Mr McCartney, 23, was released last week from prison in Glasgow, where he had been serving a four-month sentence for a dishonesty conviction. There was nothing much new about this experience for him. Although neighbours said he was quiet and kept to himself, he had been in trouble on a number of occasions since he was a teenager. Remembered as a chaotic character, he had been convicted of several other drug offences and of theft to feed his habit. In prison he was treated, receiving prescriptions for methadone, a heroin substitute. But by the time he was out he had been required to go "cold turkey" and was receiving no methadone.
Technically, he was off drugs, but with no girlfriend on the outside to help him and little support or back-up from the probation services, he was still an addict without a methadone prescription.
A week later he was dead, having gone back to his suppliers of heroin. Unaccustomed to the drug after several months, it would have been easy to take too much.
He should not have been left without methadone - since last year Scottish prisons are supposed to ensure continuity of care using it. Many are still failing to do so.
Hugh McCartney then asked Glasgow City Council to move him out of his run-down tenement block in MacDuff Street on a derelict estate in east end of the city, where only four of the 18 flats had not been boarded up. He moved there about two years ago to be near his mother.
He said he felt suicidal and feared for his safety because of rowdy neighbours and the prevalence of drugs. Drug experts yesterday highlighted the significance of his request, saying that it is vital to keep addicts out of drug ghettos to give them a chance to go clean. The council confirmed his request. They could understand it.
The overgrown garden outside Mr McCartney's two-room flat is littered with broken bottles, soft-drink cans, sweet wrappers and the remains of a toilet cistern. The graffiti-daubed block is due for demolition later this year.
But the council's plans to transfer him were implemented too slowly.
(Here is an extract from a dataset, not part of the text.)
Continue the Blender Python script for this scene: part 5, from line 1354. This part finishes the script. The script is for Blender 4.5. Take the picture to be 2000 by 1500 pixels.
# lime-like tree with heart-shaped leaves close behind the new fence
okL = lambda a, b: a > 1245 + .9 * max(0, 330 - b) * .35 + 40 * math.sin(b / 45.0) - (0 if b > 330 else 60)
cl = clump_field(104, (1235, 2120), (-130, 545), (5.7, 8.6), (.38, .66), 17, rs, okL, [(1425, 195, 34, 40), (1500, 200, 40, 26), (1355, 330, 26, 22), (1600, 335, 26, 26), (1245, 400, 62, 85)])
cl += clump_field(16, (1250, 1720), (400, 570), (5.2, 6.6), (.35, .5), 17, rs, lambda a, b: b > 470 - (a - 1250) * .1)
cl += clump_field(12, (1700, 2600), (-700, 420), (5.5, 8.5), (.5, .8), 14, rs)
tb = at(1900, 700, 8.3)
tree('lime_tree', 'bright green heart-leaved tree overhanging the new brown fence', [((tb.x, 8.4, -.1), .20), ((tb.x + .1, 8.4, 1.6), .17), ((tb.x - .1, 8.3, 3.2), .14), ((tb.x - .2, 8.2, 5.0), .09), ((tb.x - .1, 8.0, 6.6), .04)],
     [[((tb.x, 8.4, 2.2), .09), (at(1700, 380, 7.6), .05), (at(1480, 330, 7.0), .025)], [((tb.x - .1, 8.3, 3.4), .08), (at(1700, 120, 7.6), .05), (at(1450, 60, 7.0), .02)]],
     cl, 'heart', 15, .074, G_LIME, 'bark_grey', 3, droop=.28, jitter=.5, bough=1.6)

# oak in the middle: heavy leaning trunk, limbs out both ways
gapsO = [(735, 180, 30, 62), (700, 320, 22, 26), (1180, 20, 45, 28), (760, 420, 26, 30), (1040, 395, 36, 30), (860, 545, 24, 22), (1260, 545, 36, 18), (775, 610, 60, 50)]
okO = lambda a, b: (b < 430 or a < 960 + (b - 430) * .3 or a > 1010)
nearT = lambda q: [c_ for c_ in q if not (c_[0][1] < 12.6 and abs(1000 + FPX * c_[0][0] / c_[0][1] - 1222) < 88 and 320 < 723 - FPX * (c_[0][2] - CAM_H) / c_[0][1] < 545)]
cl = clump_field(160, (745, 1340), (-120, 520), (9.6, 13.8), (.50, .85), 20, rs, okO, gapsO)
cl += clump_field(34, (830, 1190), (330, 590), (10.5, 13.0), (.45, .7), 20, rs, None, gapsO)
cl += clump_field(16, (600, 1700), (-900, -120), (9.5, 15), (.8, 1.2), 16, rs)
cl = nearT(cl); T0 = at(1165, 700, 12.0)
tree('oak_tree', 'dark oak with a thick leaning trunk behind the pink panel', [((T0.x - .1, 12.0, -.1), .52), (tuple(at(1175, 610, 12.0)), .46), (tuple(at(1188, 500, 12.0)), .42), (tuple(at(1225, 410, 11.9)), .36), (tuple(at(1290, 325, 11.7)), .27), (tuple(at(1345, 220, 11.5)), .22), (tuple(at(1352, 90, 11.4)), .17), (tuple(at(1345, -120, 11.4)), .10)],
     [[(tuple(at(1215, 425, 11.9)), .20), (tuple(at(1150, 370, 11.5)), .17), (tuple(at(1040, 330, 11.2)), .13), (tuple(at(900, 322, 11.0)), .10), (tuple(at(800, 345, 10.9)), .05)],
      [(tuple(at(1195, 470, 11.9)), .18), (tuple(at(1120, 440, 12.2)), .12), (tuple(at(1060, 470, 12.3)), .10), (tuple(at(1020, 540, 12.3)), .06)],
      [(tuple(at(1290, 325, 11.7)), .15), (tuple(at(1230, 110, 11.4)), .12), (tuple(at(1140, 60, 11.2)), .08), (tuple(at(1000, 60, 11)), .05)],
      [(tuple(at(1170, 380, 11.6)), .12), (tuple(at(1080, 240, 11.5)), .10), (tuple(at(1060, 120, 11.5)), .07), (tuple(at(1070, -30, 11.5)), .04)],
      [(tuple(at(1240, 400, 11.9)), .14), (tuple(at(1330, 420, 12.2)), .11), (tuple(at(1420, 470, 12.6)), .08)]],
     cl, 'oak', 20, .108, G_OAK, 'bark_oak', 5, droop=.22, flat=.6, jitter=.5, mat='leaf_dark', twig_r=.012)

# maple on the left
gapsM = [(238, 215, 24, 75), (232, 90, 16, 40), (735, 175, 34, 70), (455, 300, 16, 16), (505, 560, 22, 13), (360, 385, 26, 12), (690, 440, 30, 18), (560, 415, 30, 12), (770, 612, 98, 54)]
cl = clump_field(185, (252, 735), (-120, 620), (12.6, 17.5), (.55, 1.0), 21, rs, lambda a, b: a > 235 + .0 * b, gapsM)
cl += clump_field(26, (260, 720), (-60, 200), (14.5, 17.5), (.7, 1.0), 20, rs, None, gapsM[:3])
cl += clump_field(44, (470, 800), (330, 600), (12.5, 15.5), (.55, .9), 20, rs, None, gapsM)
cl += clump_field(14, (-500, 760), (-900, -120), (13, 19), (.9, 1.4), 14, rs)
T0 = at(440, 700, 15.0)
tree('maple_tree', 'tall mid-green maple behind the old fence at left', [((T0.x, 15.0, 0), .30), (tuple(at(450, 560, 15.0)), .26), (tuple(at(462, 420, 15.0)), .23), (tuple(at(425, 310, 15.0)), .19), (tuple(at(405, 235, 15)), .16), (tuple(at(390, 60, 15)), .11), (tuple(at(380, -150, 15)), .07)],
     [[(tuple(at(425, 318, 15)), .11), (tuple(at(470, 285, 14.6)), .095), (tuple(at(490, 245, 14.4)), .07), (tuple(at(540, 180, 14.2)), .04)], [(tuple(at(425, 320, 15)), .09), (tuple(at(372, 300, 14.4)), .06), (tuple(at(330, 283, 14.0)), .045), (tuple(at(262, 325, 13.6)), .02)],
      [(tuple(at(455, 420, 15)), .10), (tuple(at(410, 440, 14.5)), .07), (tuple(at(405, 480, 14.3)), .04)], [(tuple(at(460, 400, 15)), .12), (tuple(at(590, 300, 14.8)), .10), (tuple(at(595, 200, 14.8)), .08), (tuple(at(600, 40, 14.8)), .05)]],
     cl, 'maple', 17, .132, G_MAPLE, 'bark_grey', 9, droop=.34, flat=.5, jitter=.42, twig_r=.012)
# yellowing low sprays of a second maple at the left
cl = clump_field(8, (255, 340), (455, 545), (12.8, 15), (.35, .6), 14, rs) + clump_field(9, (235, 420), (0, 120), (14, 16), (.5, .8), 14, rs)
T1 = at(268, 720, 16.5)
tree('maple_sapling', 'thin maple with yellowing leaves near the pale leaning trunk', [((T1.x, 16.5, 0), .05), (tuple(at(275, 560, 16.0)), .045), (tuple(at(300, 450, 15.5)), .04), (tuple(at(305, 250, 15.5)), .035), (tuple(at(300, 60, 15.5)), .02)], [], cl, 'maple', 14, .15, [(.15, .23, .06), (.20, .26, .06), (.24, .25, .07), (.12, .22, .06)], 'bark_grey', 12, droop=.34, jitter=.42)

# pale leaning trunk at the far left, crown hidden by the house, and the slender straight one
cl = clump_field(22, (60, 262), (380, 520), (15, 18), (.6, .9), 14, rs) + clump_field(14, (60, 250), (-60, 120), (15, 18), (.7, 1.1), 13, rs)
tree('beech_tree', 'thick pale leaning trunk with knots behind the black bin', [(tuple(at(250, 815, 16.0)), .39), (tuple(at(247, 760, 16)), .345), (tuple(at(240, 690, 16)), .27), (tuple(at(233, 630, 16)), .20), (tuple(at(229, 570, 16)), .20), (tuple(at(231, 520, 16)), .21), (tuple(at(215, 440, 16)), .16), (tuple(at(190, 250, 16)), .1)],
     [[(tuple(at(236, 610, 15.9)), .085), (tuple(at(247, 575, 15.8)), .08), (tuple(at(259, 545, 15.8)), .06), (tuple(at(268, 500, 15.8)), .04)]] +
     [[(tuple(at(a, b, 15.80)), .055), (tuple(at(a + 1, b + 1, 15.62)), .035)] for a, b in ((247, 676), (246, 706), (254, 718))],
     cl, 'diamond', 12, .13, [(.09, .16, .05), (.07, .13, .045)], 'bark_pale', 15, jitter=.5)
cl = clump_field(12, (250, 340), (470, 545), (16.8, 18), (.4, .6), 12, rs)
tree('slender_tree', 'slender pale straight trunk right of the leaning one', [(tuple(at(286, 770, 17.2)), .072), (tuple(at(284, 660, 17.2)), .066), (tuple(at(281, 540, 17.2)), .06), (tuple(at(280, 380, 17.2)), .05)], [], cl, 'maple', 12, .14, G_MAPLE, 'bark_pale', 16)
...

Yesterday workman boarded up the flat, leaving just three occupied.
Near by, taxis were still pulling up regularly as drug users stopped briefly to buy from dealers.
Hugh McCartney was his father's only son, the third child after Karen, 30, and Yvonne, 27. Ian McCartney married Hugh's mother, Jean, in 1969 and the couple divorced in 1986.
Hugh McCartney's Scots-born politician father is Labour MP for Makerfield, in the north-west of England, so the opportunities to visit his family were limited after they moved back to Glasgow from Lancashire. He remarried in 1988.
However, they kept in touch and Mr McCartney speaks proudly about his grandchildren. He was just back from holiday seeing his three children, according to Phil Woolas, a neighbouring Labour MP and close friend.
Much effort had been spent on pulling Hugh back from the abyss.
Jean McCartney, who lives 300 yards away in a neat cul-de-sac, visited him regularly, walking her terriers to his top-floor flat.
It was she who found her son dead at 10 o'clock in the morning. Police say there are no suspicious circumstances.